If the wanderings of one planet confuse astrophysicists, throw two planets around a star, and the dynamics become infinitely more complicated. If two Jupiter-sized planets pass close to each other, their mutual gravitational attractions distort their orbits. Sometimes -- rarely -- the orbits remain stable despite the mutual tuggings of gravity. At other times, the orbits become more and more distorted until gravity literally crashes the two planets together. The most common occurrence is a sort of planetary do-si-do -- swing your partner and throw 'em out of the solar system. The planets don't collide, but they pass so close together that the gravitational pull slings one out into deep space.

That leaves the remaining planet in a highly elliptical, "wacky" orbit like that of 16 Cygni B's planet.
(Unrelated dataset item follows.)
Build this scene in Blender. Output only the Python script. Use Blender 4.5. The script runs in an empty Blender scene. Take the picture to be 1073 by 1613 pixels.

If the elliptical orbit passes close enough to the star, tidal forces -- just as the moon raises ocean tides on Earth -- would gradually erode the elliptical orbit into a small, tight circle -- the 51 Peg orbit. (In our solar system, such planet-wandering catastrophes are much less likely because Saturn, the second largest planet, has less than one-third the mass of Jupiter.)

Although this picture is pretty simple and the dynamical equations easy to write down -- just Newtonian F = ma, not Einsteinian general relativity -- it takes a supercomputer to calculate and sort out the details. That's because Rasio's two-Jupiters-around-a-star scenario is just a variation of what physicists call the "three-body problem." It's impossible to write down an exact solution, and what happens depends critically on the initial positions, masses, and speeds of the planets.

"The key is that all these systems are chaotic," Rasio says. "Even if you make a minuscule change in the initial conditions, you can get a completely different outcome. For example, in one case you can find that the two planets will keep going around happily forever." Nudge one of the planets and either they will collide or one will be ejected.